> Data block
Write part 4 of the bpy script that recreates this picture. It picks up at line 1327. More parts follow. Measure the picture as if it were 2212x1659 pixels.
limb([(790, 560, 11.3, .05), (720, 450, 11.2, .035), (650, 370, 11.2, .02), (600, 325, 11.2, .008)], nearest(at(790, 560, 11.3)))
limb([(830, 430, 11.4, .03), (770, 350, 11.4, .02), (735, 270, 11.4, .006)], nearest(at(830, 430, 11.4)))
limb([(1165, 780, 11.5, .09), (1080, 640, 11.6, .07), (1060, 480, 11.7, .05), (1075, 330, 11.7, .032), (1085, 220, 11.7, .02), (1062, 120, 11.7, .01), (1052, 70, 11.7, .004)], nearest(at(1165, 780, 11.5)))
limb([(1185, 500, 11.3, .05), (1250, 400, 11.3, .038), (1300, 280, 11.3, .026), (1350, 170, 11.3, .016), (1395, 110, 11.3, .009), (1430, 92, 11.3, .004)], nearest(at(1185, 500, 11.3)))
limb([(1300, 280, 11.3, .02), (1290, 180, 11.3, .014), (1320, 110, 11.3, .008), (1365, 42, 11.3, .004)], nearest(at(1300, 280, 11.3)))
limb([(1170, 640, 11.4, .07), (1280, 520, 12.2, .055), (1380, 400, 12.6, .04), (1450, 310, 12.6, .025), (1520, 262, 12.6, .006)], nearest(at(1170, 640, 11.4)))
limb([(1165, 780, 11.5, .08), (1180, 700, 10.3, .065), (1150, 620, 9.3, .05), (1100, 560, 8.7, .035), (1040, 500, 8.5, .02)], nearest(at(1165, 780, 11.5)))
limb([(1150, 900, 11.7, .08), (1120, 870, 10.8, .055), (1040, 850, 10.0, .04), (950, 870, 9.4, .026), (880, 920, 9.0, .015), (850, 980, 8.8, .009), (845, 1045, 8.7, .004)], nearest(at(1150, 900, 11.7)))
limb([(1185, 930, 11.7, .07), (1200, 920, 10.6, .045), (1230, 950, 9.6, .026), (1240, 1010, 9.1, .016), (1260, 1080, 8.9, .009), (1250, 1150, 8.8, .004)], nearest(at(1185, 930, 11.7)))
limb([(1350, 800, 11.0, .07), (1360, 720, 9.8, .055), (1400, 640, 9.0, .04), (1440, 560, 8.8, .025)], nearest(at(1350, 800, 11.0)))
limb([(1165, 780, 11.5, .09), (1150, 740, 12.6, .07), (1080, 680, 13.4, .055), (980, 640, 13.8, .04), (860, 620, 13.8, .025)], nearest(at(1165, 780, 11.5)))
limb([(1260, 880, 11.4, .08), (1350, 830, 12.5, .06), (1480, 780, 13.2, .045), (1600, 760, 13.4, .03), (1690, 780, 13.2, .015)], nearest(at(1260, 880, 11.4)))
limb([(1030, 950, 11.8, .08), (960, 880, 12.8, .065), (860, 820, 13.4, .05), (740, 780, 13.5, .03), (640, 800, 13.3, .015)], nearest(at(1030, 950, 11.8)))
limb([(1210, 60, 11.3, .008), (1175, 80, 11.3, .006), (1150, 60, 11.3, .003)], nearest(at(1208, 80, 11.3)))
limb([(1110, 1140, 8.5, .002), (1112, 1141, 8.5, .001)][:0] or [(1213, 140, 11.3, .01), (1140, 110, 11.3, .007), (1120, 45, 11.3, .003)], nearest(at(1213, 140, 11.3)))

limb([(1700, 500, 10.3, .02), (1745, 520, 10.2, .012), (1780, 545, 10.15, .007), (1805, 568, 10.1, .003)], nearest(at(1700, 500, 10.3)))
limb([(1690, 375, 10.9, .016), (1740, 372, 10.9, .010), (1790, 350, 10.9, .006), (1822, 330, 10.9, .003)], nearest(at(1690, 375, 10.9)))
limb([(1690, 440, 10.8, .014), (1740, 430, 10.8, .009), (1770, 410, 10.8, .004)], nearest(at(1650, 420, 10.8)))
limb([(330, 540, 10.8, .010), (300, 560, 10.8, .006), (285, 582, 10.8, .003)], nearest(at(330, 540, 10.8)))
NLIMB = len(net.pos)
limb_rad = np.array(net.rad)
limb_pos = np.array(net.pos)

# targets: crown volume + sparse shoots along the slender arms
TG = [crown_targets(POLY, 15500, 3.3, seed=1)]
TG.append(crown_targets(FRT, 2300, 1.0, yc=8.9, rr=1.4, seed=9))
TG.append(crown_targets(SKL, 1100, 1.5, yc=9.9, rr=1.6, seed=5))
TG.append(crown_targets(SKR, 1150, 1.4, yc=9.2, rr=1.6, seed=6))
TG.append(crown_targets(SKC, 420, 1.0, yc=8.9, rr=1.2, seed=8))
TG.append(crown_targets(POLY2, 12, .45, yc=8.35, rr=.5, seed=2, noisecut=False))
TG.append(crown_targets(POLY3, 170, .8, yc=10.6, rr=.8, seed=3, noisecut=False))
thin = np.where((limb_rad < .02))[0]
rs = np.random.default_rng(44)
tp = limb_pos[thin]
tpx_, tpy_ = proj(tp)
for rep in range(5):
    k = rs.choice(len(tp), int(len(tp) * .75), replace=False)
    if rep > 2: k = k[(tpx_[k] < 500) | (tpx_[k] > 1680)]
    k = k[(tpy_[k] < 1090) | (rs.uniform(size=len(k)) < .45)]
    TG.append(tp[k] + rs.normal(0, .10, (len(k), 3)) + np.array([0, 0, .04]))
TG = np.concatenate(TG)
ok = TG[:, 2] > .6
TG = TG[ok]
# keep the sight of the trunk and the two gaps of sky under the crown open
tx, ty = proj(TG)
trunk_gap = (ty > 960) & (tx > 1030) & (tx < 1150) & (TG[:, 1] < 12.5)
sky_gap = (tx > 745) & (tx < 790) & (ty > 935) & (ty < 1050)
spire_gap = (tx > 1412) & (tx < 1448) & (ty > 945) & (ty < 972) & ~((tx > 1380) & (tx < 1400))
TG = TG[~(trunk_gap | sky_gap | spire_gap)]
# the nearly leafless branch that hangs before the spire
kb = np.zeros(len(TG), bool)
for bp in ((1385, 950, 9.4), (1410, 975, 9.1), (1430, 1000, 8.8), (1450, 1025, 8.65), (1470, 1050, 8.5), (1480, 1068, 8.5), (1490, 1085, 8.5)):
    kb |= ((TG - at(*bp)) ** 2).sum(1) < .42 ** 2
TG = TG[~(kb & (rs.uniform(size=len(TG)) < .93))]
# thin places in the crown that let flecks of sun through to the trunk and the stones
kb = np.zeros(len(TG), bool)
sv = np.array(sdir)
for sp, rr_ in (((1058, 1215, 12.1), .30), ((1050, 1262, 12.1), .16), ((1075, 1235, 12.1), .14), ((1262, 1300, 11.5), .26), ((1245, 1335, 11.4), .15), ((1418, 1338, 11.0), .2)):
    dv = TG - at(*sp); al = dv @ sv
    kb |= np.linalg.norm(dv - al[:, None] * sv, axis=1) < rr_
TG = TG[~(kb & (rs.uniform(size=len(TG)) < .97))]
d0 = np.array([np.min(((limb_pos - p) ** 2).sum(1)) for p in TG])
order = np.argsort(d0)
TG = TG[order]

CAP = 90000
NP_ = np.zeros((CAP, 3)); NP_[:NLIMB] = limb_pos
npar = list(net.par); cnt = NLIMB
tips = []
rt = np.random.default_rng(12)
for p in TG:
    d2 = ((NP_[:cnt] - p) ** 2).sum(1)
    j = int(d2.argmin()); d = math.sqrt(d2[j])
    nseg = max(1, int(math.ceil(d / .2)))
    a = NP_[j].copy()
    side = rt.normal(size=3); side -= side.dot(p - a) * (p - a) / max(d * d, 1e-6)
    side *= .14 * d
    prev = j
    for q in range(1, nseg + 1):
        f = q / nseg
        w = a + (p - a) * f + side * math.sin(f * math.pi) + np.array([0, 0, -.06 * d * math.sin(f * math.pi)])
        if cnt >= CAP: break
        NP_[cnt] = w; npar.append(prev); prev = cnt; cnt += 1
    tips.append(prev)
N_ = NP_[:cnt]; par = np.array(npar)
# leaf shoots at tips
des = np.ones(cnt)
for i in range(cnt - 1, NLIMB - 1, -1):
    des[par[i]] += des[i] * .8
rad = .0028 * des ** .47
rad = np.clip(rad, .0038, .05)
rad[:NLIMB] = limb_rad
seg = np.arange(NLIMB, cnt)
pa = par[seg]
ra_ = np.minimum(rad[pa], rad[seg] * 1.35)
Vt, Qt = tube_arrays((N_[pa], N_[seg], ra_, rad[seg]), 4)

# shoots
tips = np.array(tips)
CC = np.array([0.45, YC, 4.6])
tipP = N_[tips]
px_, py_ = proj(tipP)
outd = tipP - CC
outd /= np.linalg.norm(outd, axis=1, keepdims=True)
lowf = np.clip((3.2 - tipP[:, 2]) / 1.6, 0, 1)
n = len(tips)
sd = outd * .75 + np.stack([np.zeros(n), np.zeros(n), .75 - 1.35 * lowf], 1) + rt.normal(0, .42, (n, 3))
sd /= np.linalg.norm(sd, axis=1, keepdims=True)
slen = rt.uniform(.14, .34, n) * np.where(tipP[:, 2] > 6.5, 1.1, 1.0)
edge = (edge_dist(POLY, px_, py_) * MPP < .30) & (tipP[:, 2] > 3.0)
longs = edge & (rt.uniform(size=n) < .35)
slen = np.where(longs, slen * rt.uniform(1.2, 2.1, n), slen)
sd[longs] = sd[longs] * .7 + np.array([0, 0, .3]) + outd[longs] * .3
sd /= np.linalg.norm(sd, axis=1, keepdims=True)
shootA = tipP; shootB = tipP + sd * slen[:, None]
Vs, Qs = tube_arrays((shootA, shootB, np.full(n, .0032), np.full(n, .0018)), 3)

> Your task
Only lines with "that" are wanted here; list each of them.

> Output for this task
Write part 4 of the bpy script that recreates this picture. It picks up at line 1327. More parts follow. Measure the picture as if it were 2212x1659 pixels.
# the nearly leafless branch that hangs before the spire
# thin places in the crown that let flecks of sun through to the trunk and the stones